> _WORK TO DO_
Write out the listing in full, matching it word for word.

═══

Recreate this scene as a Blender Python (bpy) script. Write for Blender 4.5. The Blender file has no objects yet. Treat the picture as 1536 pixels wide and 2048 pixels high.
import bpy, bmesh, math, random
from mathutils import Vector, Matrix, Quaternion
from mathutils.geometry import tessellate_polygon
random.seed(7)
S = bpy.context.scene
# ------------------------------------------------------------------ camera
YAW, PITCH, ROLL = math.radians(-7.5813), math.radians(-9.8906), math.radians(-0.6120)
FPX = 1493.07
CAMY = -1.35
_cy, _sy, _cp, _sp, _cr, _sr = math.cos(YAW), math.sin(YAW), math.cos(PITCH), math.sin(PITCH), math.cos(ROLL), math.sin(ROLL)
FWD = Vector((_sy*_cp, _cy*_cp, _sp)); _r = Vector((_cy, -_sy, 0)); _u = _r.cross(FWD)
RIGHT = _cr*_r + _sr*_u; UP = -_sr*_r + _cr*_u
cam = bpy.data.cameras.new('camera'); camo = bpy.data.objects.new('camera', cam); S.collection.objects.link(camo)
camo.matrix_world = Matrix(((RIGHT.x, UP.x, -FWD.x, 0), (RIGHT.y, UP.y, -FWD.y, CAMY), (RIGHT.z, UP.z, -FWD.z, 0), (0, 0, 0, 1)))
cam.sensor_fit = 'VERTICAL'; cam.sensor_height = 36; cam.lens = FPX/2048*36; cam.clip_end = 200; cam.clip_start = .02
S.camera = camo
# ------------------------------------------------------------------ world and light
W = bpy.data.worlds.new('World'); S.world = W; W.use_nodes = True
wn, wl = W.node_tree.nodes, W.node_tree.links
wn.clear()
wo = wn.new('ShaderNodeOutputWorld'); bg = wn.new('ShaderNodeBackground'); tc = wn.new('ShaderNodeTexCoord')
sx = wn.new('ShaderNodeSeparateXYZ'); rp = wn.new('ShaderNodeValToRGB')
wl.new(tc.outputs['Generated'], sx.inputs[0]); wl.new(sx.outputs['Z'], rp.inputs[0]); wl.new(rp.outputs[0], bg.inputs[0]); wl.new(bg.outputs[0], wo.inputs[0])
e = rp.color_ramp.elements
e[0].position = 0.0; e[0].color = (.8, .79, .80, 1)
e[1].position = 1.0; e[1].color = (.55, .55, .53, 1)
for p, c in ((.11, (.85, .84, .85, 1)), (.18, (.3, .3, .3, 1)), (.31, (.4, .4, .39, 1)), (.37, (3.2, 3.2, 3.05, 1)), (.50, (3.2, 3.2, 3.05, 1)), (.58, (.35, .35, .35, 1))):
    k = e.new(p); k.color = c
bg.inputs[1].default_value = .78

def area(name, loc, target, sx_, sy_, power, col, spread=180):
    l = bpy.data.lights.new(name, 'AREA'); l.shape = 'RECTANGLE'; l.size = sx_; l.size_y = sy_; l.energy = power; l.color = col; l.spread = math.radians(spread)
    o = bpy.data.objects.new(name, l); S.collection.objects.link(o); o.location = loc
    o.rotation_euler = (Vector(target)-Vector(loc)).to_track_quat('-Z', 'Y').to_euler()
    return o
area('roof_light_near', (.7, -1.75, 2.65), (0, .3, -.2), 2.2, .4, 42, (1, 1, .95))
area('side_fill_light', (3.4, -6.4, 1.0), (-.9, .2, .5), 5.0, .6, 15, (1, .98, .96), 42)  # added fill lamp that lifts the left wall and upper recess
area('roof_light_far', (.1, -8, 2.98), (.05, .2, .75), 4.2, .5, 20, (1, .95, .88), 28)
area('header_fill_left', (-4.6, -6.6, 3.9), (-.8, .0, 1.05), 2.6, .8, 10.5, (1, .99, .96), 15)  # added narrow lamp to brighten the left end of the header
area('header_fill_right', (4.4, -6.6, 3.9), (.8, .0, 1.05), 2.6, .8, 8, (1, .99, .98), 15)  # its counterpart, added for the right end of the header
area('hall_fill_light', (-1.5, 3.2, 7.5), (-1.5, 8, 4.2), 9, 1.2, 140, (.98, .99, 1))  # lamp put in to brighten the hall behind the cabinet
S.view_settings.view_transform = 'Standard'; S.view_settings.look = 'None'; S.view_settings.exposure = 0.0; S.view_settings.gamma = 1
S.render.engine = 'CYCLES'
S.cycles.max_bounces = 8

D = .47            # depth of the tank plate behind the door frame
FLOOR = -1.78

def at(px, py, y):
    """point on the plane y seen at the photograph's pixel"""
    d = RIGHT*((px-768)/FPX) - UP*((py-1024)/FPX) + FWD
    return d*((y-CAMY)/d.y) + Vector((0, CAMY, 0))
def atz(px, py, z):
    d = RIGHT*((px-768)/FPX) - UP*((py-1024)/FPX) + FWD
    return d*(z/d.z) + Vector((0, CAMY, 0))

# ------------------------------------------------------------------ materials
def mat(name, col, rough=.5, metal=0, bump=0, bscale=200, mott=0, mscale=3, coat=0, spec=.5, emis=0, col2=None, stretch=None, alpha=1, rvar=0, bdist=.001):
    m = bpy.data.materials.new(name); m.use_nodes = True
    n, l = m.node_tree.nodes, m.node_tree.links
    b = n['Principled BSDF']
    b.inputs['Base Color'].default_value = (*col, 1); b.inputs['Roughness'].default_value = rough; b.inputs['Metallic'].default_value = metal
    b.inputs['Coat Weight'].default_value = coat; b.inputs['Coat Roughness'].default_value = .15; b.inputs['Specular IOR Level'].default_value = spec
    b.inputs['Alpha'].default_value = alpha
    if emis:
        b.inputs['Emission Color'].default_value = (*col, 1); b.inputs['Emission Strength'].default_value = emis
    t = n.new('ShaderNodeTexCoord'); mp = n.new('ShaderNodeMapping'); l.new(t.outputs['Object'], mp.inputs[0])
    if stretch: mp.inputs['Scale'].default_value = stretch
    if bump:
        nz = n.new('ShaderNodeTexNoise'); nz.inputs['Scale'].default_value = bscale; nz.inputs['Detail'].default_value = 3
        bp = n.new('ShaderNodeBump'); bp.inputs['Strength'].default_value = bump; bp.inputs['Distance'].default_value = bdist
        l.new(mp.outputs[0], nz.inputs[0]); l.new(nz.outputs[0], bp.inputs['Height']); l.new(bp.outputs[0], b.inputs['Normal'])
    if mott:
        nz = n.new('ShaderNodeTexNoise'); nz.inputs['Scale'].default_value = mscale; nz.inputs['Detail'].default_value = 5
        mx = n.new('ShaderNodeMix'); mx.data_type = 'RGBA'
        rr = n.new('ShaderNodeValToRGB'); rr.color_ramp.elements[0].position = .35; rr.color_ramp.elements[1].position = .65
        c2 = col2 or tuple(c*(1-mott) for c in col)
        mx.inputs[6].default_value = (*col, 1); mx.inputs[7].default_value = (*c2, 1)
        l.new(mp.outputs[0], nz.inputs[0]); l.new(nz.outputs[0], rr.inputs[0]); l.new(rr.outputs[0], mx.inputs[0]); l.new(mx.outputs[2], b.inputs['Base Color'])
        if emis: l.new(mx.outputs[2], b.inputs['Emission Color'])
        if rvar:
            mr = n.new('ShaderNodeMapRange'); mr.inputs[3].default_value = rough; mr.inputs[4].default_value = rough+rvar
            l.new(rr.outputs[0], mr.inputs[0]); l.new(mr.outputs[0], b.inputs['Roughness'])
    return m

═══

> _ANSWER BELOW_
Recreate this scene as a Blender Python (bpy) script. Write for Blender 4.5. The Blender file has no objects yet. Treat the picture as 1536 pixels wide and 2048 pixels high.
import bpy, bmesh, math, random
from mathutils import Vector, Matrix, Quaternion
from mathutils.geometry import tessellate_polygon
random.seed(7)
S = bpy.context.scene
# ------------------------------------------------------------------ camera
YAW, PITCH, ROLL = math.radians(-7.5813), math.radians(-9.8906), math.radians(-0.6120)
FPX = 1493.07
CAMY = -1.35
_cy, _sy, _cp, _sp, _cr, _sr = math.cos(YAW), math.sin(YAW), math.cos(PITCH), math.sin(PITCH), math.cos(ROLL), math.sin(ROLL)
FWD = Vector((_sy*_cp, _cy*_cp, _sp)); _r = Vector((_cy, -_sy, 0)); _u = _r.cross(FWD)
RIGHT = _cr*_r + _sr*_u; UP = -_sr*_r + _cr*_u
cam = bpy.data.cameras.new('camera'); camo = bpy.data.objects.new('camera', cam); S.collection.objects.link(camo)
camo.matrix_world = Matrix(((RIGHT.x, UP.x, -FWD.x, 0), (RIGHT.y, UP.y, -FWD.y, CAMY), (RIGHT.z, UP.z, -FWD.z, 0), (0, 0, 0, 1)))
cam.sensor_fit = 'VERTICAL'; cam.sensor_height = 36; cam.lens = FPX/2048*36; cam.clip_end = 200; cam.clip_start = .02
S.camera = camo
# ------------------------------------------------------------------ world and light
W = bpy.data.worlds.new('World'); S.world = W; W.use_nodes = True
wn, wl = W.node_tree.nodes, W.node_tree.links
wn.clear()
wo = wn.new('ShaderNodeOutputWorld'); bg = wn.new('ShaderNodeBackground'); tc = wn.new('ShaderNodeTexCoord')
sx = wn.new('ShaderNodeSeparateXYZ'); rp = wn.new('ShaderNodeValToRGB')
wl.new(tc.outputs['Generated'], sx.inputs[0]); wl.new(sx.outputs['Z'], rp.inputs[0]); wl.new(rp.outputs[0], bg.inputs[0]); wl.new(bg.outputs[0], wo.inputs[0])
e = rp.color_ramp.elements
e[0].position = 0.0; e[0].color = (.8, .79, .80, 1)
e[1].position = 1.0; e[1].color = (.55, .55, .53, 1)
for p, c in ((.11, (.85, .84, .85, 1)), (.18, (.3, .3, .3, 1)), (.31, (.4, .4, .39, 1)), (.37, (3.2, 3.2, 3.05, 1)), (.50, (3.2, 3.2, 3.05, 1)), (.58, (.35, .35, .35, 1))):
    k = e.new(p); k.color = c
bg.inputs[1].default_value = .78

def area(name, loc, target, sx_, sy_, power, col, spread=180):
    l = bpy.data.lights.new(name, 'AREA'); l.shape = 'RECTANGLE'; l.size = sx_; l.size_y = sy_; l.energy = power; l.color = col; l.spread = math.radians(spread)
    o = bpy.data.objects.new(name, l); S.collection.objects.link(o); o.location = loc
    o.rotation_euler = (Vector(target)-Vector(loc)).to_track_quat('-Z', 'Y').to_euler()
    return o
area('roof_light_near', (.7, -1.75, 2.65), (0, .3, -.2), 2.2, .4, 42, (1, 1, .95))
area('side_fill_light', (3.4, -6.4, 1.0), (-.9, .2, .5), 5.0, .6, 15, (1, .98, .96), 42)  # added fill lamp that lifts the left wall and upper recess
area('roof_light_far', (.1, -8, 2.98), (.05, .2, .75), 4.2, .5, 20, (1, .95, .88), 28)
area('header_fill_left', (-4.6, -6.6, 3.9), (-.8, .0, 1.05), 2.6, .8, 10.5, (1, .99, .96), 15)  # added narrow lamp to brighten the left end of the header
area('header_fill_right', (4.4, -6.6, 3.9), (.8, .0, 1.05), 2.6, .8, 8, (1, .99, .98), 15)  # its counterpart, added for the right end of the header
area('hall_fill_light', (-1.5, 3.2, 7.5), (-1.5, 8, 4.2), 9, 1.2, 140, (.98, .99, 1))  # lamp put in to brighten the hall behind the cabinet
S.view_settings.view_transform = 'Standard'; S.view_settings.look = 'None'; S.view_settings.exposure = 0.0; S.view_settings.gamma = 1
S.render.engine = 'CYCLES'
S.cycles.max_bounces = 8

D = .47            # depth of the tank plate behind the door frame
FLOOR = -1.78

def at(px, py, y):
    """point on the plane y seen at the photograph's pixel"""
    d = RIGHT*((px-768)/FPX) - UP*((py-1024)/FPX) + FWD
    return d*((y-CAMY)/d.y) + Vector((0, CAMY, 0))
def atz(px, py, z):
    d = RIGHT*((px-768)/FPX) - UP*((py-1024)/FPX) + FWD
    return d*(z/d.z) + Vector((0, CAMY, 0))

# ------------------------------------------------------------------ materials
def mat(name, col, rough=.5, metal=0, bump=0, bscale=200, mott=0, mscale=3, coat=0, spec=.5, emis=0, col2=None, stretch=None, alpha=1, rvar=0, bdist=.001):
    m = bpy.data.materials.new(name); m.use_nodes = True
    n, l = m.node_tree.nodes, m.node_tree.links
    b = n['Principled BSDF']
    b.inputs['Base Color'].default_value = (*col, 1); b.inputs['Roughness'].default_value = rough; b.inputs['Metallic'].default_value = metal
    b.inputs['Coat Weight'].default_value = coat; b.inputs['Coat Roughness'].default_value = .15; b.inputs['Specular IOR Level'].default_value = spec
    b.inputs['Alpha'].default_value = alpha
    if emis:
        b.inputs['Emission Color'].default_value = (*col, 1); b.inputs['Emission Strength'].default_value = emis
    t = n.new('ShaderNodeTexCoord'); mp = n.new('ShaderNodeMapping'); l.new(t.outputs['Object'], mp.inputs[0])
    if stretch: mp.inputs['Scale'].default_value = stretch
    if bump:
        nz = n.new('ShaderNodeTexNoise'); nz.inputs['Scale'].default_value = bscale; nz.inputs['Detail'].default_value = 3
        bp = n.new('ShaderNodeBump'); bp.inputs['Strength'].default_value = bump; bp.inputs['Distance'].default_value = bdist
        l.new(mp.outputs[0], nz.inputs[0]); l.new(nz.outputs[0], bp.inputs['Height']); l.new(bp.outputs[0], b.inputs['Normal'])
    if mott:
        nz = n.new('ShaderNodeTexNoise'); nz.inputs['Scale'].default_value = mscale; nz.inputs['Detail'].default_value = 5
        mx = n.new('ShaderNodeMix'); mx.data_type = 'RGBA'
        rr = n.new('ShaderNodeValToRGB'); rr.color_ramp.elements[0].position = .35; rr.color_ramp.elements[1].position = .65
        c2 = col2 or tuple(c*(1-mott) for c in col)
        mx.inputs[6].default_value = (*col, 1); mx.inputs[7].default_value = (*c2, 1)
        l.new(mp.outputs[0], nz.inputs[0]); l.new(nz.outputs[0], rr.inputs[0]); l.new(rr.outputs[0], mx.inputs[0]); l.new(mx.outputs[2], b.inputs['Base Color'])
        if emis: l.new(mx.outputs[2], b.inputs['Emission Color'])
        if rvar:
            mr = n.new('ShaderNodeMapRange'); mr.inputs[3].default_value = rough; mr.inputs[4].default_value = rough+rvar
            l.new(rr.outputs[0], mr.inputs[0]); l.new(mr.outputs[0], b.inputs['Roughness'])
    return m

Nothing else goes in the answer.